--- Records to use ---
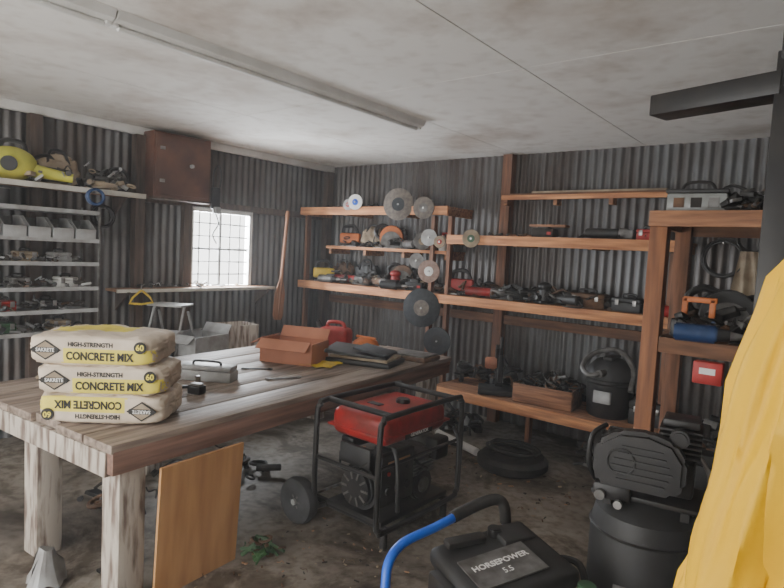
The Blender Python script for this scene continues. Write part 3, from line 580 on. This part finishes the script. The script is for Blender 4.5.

==

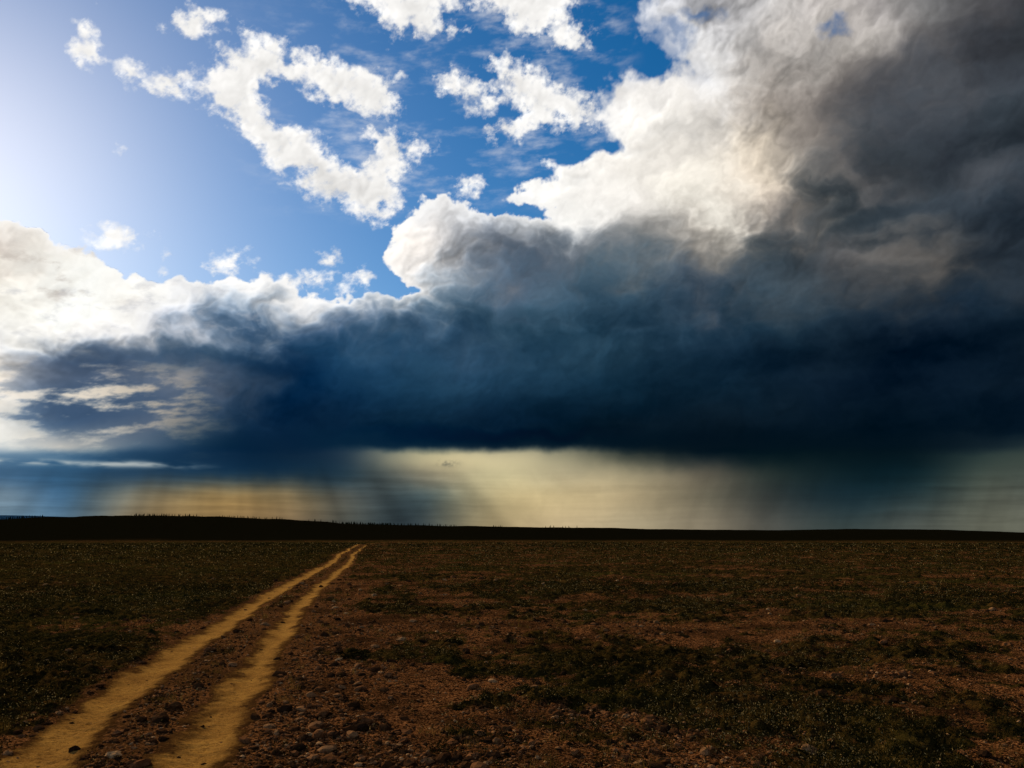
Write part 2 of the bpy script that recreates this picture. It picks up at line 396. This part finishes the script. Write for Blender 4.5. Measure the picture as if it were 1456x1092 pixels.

---

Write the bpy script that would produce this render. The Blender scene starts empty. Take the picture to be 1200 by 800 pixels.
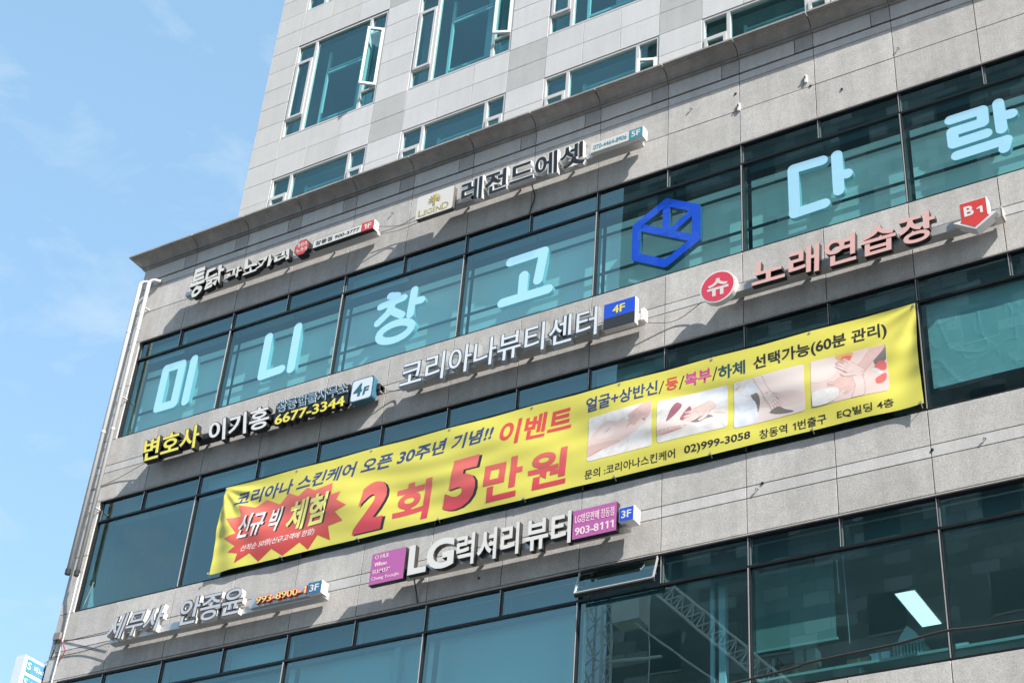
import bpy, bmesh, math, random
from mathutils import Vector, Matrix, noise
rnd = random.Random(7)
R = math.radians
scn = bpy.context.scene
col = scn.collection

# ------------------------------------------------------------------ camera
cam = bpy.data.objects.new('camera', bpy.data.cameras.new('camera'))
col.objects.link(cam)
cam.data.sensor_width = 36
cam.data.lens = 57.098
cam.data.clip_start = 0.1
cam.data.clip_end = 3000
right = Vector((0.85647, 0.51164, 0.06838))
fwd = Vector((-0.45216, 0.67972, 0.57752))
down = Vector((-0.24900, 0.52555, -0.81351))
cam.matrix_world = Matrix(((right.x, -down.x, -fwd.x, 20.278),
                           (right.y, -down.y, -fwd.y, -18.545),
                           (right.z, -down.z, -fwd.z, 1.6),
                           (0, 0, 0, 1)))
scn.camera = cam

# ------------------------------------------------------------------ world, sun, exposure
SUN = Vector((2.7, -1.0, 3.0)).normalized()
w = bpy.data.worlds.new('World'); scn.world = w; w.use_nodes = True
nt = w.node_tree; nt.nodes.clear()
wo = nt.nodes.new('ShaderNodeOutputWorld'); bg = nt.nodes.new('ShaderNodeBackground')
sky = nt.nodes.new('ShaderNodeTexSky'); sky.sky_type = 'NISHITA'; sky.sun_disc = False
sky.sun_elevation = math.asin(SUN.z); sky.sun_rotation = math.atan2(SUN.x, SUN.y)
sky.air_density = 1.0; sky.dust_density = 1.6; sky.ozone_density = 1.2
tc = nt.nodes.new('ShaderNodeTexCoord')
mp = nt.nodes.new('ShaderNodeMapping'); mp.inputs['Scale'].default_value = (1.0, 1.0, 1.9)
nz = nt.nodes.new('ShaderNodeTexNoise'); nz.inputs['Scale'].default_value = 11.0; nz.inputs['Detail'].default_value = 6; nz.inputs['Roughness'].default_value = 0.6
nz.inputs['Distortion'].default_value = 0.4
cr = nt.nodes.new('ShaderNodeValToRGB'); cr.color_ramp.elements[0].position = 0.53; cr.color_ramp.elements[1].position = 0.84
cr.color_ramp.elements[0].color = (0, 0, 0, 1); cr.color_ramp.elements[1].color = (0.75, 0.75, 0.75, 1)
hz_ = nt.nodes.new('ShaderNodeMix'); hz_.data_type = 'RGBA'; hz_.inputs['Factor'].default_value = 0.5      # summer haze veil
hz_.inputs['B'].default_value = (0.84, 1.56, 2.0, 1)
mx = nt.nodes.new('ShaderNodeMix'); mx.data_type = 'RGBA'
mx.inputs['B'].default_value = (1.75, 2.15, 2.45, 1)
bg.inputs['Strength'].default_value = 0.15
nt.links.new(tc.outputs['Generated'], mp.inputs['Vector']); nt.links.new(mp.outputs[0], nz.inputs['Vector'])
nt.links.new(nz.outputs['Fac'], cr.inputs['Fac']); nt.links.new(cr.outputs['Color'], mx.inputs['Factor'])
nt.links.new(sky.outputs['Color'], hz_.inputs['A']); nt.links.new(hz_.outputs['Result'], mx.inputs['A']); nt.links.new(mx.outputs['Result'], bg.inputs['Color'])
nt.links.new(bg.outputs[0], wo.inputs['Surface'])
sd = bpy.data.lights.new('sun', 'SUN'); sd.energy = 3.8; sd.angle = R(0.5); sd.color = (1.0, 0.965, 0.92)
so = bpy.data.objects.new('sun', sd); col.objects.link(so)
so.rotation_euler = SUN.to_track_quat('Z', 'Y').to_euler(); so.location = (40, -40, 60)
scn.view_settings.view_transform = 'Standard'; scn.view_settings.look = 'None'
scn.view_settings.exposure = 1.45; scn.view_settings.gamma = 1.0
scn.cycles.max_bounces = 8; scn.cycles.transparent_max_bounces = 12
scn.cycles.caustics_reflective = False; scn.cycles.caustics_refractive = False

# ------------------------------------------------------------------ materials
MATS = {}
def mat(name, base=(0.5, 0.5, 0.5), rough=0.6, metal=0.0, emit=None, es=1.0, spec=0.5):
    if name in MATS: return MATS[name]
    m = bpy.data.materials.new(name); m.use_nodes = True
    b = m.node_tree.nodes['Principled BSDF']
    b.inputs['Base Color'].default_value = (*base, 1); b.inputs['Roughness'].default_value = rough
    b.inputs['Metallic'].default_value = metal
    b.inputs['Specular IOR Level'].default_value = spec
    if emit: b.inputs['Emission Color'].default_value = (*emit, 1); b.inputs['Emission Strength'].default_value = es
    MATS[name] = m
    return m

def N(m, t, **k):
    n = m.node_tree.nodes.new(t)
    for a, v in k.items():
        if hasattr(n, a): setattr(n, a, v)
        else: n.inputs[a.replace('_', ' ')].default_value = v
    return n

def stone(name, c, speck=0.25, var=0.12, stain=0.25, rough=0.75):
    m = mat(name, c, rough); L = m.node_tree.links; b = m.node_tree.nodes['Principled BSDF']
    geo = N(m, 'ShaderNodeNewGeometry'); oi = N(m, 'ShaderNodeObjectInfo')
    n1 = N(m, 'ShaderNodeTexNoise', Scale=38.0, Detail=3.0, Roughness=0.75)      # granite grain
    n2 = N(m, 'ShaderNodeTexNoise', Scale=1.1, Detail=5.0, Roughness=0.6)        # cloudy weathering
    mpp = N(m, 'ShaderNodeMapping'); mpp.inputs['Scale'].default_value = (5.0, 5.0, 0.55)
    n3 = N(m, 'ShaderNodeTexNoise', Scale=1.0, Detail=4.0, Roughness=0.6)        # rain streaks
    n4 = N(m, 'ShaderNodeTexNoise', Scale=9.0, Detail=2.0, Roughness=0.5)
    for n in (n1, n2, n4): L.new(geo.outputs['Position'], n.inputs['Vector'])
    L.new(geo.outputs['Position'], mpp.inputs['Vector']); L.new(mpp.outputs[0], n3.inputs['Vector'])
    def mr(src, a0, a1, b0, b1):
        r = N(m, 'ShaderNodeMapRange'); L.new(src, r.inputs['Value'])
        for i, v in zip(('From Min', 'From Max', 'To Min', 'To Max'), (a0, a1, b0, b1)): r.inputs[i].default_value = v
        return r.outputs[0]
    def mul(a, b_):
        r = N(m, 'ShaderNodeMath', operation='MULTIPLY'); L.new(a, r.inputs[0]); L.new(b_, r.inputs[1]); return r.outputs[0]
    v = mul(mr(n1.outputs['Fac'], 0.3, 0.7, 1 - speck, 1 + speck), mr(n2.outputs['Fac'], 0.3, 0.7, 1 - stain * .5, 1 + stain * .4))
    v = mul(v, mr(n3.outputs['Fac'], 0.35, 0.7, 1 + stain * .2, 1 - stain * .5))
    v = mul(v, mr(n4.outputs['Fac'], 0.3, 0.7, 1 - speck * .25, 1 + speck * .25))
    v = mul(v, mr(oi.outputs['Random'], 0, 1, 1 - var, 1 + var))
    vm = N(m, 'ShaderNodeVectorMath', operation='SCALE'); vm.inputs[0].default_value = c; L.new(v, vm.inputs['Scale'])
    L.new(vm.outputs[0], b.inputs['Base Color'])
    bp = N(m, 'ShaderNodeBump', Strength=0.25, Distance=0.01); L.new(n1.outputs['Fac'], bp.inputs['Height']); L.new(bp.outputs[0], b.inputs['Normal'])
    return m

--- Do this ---
Copy exactly the stretch of lines from the one containing "Write the bpy" through the one containing "col = scn.collection", both included. Leave out any pictures.

--- Result of the exercise ---
Write the bpy script that would produce this render. The Blender scene starts empty. Take the picture to be 1200 by 800 pixels.
import bpy, bmesh, math, random
from mathutils import Vector, Matrix, noise
rnd = random.Random(7)
R = math.radians
scn = bpy.context.scene
col = scn.collection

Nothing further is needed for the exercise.